[Scene script records]
........
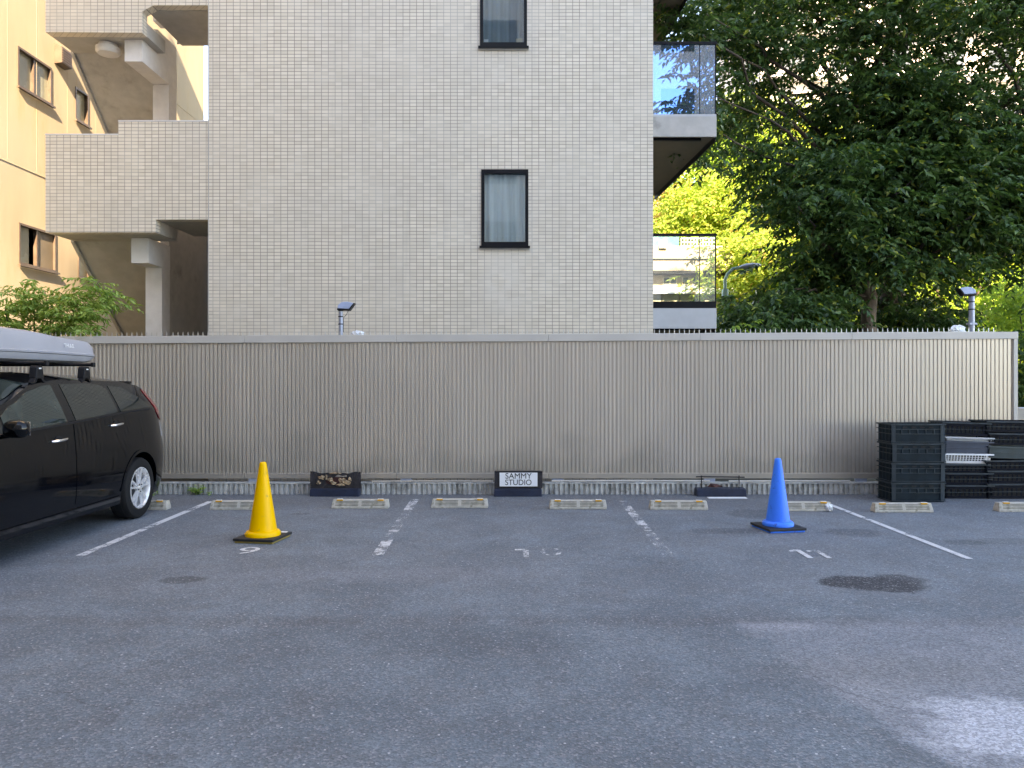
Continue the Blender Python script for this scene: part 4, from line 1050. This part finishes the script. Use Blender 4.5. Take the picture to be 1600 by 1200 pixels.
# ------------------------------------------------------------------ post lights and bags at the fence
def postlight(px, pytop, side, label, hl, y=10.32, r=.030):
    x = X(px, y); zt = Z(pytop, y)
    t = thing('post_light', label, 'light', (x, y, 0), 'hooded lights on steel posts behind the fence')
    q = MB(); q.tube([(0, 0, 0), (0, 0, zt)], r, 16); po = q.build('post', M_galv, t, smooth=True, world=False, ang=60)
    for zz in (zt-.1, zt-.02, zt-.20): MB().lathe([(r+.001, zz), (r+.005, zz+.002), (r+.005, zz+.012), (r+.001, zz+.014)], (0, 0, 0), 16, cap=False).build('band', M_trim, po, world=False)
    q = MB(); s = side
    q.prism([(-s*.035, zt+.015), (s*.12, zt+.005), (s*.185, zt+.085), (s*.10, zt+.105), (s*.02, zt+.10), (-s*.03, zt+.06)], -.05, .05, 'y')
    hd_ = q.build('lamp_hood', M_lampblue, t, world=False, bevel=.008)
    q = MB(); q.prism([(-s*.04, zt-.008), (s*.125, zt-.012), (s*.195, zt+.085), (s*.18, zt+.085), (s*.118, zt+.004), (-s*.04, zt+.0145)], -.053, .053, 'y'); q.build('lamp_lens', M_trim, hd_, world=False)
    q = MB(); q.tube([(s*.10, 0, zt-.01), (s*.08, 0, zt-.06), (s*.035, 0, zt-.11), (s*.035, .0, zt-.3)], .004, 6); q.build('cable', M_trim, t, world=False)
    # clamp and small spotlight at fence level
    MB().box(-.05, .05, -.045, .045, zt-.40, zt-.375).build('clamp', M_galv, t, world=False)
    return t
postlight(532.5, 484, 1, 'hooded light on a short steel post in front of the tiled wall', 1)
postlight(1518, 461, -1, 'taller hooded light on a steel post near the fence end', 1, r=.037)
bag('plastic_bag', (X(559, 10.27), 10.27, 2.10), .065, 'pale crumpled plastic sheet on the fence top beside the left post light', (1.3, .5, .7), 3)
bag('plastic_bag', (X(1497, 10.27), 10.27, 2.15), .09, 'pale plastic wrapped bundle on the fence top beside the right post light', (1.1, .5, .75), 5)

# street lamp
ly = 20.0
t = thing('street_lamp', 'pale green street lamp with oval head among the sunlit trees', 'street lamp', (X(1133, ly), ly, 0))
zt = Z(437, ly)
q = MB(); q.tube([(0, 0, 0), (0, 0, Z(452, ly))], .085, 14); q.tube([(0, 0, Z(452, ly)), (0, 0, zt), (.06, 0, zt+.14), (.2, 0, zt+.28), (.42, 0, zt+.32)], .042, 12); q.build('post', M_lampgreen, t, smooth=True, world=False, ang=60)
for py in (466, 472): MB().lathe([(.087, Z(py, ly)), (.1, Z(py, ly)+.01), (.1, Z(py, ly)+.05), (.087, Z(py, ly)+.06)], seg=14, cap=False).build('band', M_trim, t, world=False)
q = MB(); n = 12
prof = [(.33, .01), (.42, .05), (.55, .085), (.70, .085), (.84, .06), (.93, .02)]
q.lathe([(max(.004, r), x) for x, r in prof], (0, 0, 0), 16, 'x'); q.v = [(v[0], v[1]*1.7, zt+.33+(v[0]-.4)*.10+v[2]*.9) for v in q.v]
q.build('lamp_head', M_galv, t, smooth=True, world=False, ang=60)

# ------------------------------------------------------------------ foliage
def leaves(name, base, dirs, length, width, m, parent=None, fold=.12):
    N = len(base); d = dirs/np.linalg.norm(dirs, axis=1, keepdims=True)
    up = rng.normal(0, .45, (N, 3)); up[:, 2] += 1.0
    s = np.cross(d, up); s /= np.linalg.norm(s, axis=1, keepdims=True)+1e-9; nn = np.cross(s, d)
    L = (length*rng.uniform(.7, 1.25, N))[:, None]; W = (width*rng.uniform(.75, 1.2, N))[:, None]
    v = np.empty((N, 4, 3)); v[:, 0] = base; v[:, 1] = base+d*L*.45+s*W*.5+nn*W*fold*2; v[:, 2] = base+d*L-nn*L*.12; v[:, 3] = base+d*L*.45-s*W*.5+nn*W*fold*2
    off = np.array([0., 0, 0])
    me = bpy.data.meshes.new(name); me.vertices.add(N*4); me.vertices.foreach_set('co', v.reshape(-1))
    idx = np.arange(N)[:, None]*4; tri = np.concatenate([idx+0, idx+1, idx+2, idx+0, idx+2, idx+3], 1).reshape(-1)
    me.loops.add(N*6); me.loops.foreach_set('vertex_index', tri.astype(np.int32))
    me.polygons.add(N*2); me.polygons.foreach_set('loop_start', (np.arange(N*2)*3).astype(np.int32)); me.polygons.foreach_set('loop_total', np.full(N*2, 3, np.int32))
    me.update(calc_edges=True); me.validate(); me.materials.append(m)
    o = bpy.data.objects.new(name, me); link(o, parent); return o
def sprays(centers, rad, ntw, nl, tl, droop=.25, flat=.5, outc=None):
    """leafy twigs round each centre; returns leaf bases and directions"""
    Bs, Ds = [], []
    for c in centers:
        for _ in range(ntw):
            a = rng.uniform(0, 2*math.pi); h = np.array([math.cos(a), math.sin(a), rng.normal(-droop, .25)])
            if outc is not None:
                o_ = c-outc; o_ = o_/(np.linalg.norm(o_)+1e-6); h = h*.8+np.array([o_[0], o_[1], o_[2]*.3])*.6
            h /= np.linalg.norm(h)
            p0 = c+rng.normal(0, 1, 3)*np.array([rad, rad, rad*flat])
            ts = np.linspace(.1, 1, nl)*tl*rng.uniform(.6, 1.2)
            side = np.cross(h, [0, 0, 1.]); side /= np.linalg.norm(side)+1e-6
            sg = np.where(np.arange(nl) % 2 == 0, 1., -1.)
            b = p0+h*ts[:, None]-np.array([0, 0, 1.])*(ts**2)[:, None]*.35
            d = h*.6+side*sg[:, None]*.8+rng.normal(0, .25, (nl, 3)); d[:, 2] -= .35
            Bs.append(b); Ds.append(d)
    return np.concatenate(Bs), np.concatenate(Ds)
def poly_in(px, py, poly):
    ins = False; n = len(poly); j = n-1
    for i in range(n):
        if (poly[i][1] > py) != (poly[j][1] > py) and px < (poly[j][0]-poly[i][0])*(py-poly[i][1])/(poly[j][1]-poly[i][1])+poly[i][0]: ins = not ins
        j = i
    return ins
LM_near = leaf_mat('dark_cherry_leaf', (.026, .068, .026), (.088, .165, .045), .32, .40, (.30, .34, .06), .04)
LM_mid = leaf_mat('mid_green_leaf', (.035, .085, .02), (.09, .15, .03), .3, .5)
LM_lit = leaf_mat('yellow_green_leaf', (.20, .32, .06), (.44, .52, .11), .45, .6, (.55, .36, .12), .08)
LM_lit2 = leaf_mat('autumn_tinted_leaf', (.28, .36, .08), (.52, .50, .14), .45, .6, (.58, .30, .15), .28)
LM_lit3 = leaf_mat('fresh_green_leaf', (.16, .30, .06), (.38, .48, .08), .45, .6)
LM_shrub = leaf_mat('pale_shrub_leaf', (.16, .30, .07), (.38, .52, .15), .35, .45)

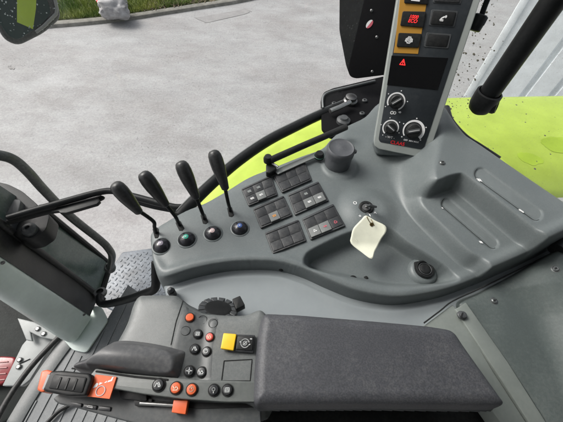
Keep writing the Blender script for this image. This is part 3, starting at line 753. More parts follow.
........
TASK GOAL:
Give back the whole listing as it stands, minus its pictures.

RESPONSE TO THIS TASK:
Continue the Blender Python script for this scene: part 4, from line 1050. This part finishes the script. Use Blender 4.5. Take the picture to be 1600 by 1200 pixels.
# ------------------------------------------------------------------ post lights and bags at the fence
def postlight(px, pytop, side, label, hl, y=10.32, r=.030):
    x = X(px, y); zt = Z(pytop, y)
    t = thing('post_light', label, 'light', (x, y, 0), 'hooded lights on steel posts behind the fence')
    q = MB(); q.tube([(0, 0, 0), (0, 0, zt)], r, 16); po = q.build('post', M_galv, t, smooth=True, world=False, ang=60)
    for zz in (zt-.1, zt-.02, zt-.20): MB().lathe([(r+.001, zz), (r+.005, zz+.002), (r+.005, zz+.012), (r+.001, zz+.014)], (0, 0, 0), 16, cap=False).build('band', M_trim, po, world=False)
    q = MB(); s = side
    q.prism([(-s*.035, zt+.015), (s*.12, zt+.005), (s*.185, zt+.085), (s*.10, zt+.105), (s*.02, zt+.10), (-s*.03, zt+.06)], -.05, .05, 'y')
    hd_ = q.build('lamp_hood', M_lampblue, t, world=False, bevel=.008)
    q = MB(); q.prism([(-s*.04, zt-.008), (s*.125, zt-.012), (s*.195, zt+.085), (s*.18, zt+.085), (s*.118, zt+.004), (-s*.04, zt+.0145)], -.053, .053, 'y'); q.build('lamp_lens', M_trim, hd_, world=False)
    q = MB(); q.tube([(s*.10, 0, zt-.01), (s*.08, 0, zt-.06), (s*.035, 0, zt-.11), (s*.035, .0, zt-.3)], .004, 6); q.build('cable', M_trim, t, world=False)
    # clamp and small spotlight at fence level
    MB().box(-.05, .05, -.045, .045, zt-.40, zt-.375).build('clamp', M_galv, t, world=False)
    return t
postlight(532.5, 484, 1, 'hooded light on a short steel post in front of the tiled wall', 1)
postlight(1518, 461, -1, 'taller hooded light on a steel post near the fence end', 1, r=.037)
bag('plastic_bag', (X(559, 10.27), 10.27, 2.10), .065, 'pale crumpled plastic sheet on the fence top beside the left post light', (1.3, .5, .7), 3)
bag('plastic_bag', (X(1497, 10.27), 10.27, 2.15), .09, 'pale plastic wrapped bundle on the fence top beside the right post light', (1.1, .5, .75), 5)

# street lamp
ly = 20.0
t = thing('street_lamp', 'pale green street lamp with oval head among the sunlit trees', 'street lamp', (X(1133, ly), ly, 0))
zt = Z(437, ly)
q = MB(); q.tube([(0, 0, 0), (0, 0, Z(452, ly))], .085, 14); q.tube([(0, 0, Z(452, ly)), (0, 0, zt), (.06, 0, zt+.14), (.2, 0, zt+.28), (.42, 0, zt+.32)], .042, 12); q.build('post', M_lampgreen, t, smooth=True, world=False, ang=60)
for py in (466, 472): MB().lathe([(.087, Z(py, ly)), (.1, Z(py, ly)+.01), (.1, Z(py, ly)+.05), (.087, Z(py, ly)+.06)], seg=14, cap=False).build('band', M_trim, t, world=False)
q = MB(); n = 12
prof = [(.33, .01), (.42, .05), (.55, .085), (.70, .085), (.84, .06), (.93, .02)]
q.lathe([(max(.004, r), x) for x, r in prof], (0, 0, 0), 16, 'x'); q.v = [(v[0], v[1]*1.7, zt+.33+(v[0]-.4)*.10+v[2]*.9) for v in q.v]
q.build('lamp_head', M_galv, t, smooth=True, world=False, ang=60)

# ------------------------------------------------------------------ foliage
def leaves(name, base, dirs, length, width, m, parent=None, fold=.12):
    N = len(base); d = dirs/np.linalg.norm(dirs, axis=1, keepdims=True)
    up = rng.normal(0, .45, (N, 3)); up[:, 2] += 1.0
    s = np.cross(d, up); s /= np.linalg.norm(s, axis=1, keepdims=True)+1e-9; nn = np.cross(s, d)
    L = (length*rng.uniform(.7, 1.25, N))[:, None]; W = (width*rng.uniform(.75, 1.2, N))[:, None]
    v = np.empty((N, 4, 3)); v[:, 0] = base; v[:, 1] = base+d*L*.45+s*W*.5+nn*W*fold*2; v[:, 2] = base+d*L-nn*L*.12; v[:, 3] = base+d*L*.45-s*W*.5+nn*W*fold*2
    off = np.array([0., 0, 0])
    me = bpy.data.meshes.new(name); me.vertices.add(N*4); me.vertices.foreach_set('co', v.reshape(-1))
    idx = np.arange(N)[:, None]*4; tri = np.concatenate([idx+0, idx+1, idx+2, idx+0, idx+2, idx+3], 1).reshape(-1)
    me.loops.add(N*6); me.loops.foreach_set('vertex_index', tri.astype(np.int32))
    me.polygons.add(N*2); me.polygons.foreach_set('loop_start', (np.arange(N*2)*3).astype(np.int32)); me.polygons.foreach_set('loop_total', np.full(N*2, 3, np.int32))
    me.update(calc_edges=True); me.validate(); me.materials.append(m)
    o = bpy.data.objects.new(name, me); link(o, parent); return o
def sprays(centers, rad, ntw, nl, tl, droop=.25, flat=.5, outc=None):
    """leafy twigs round each centre; returns leaf bases and directions"""
    Bs, Ds = [], []
    for c in centers:
        for _ in range(ntw):
            a = rng.uniform(0, 2*math.pi); h = np.array([math.cos(a), math.sin(a), rng.normal(-droop, .25)])
            if outc is not None:
                o_ = c-outc; o_ = o_/(np.linalg.norm(o_)+1e-6); h = h*.8+np.array([o_[0], o_[1], o_[2]*.3])*.6
            h /= np.linalg.norm(h)
            p0 = c+rng.normal(0, 1, 3)*np.array([rad, rad, rad*flat])
            ts = np.linspace(.1, 1, nl)*tl*rng.uniform(.6, 1.2)
            side = np.cross(h, [0, 0, 1.]); side /= np.linalg.norm(side)+1e-6
            sg = np.where(np.arange(nl) % 2 == 0, 1., -1.)
            b = p0+h*ts[:, None]-np.array([0, 0, 1.])*(ts**2)[:, None]*.35
            d = h*.6+side*sg[:, None]*.8+rng.normal(0, .25, (nl, 3)); d[:, 2] -= .35
            Bs.append(b); Ds.append(d)
    return np.concatenate(Bs), np.concatenate(Ds)
def poly_in(px, py, poly):
    ins = False; n = len(poly); j = n-1
    for i in range(n):
        if (poly[i][1] > py) != (poly[j][1] > py) and px < (poly[j][0]-poly[i][0])*(py-poly[i][1])/(poly[j][1]-poly[i][1])+poly[i][0]: ins = not ins
        j = i
    return ins
LM_near = leaf_mat('dark_cherry_leaf', (.026, .068, .026), (.088, .165, .045), .32, .40, (.30, .34, .06), .04)
LM_mid = leaf_mat('mid_green_leaf', (.035, .085, .02), (.09, .15, .03), .3, .5)
LM_lit = leaf_mat('yellow_green_leaf', (.20, .32, .06), (.44, .52, .11), .45, .6, (.55, .36, .12), .08)
LM_lit2 = leaf_mat('autumn_tinted_leaf', (.28, .36, .08), (.52, .50, .14), .45, .6, (.58, .30, .15), .28)
LM_lit3 = leaf_mat('fresh_green_leaf', (.16, .30, .06), (.38, .48, .08), .45, .6)
LM_shrub = leaf_mat('pale_shrub_leaf', (.16, .30, .07), (.38, .52, .15), .35, .45)

Keep writing the Blender script for this image. This is part 3, starting at line 753. More parts follow.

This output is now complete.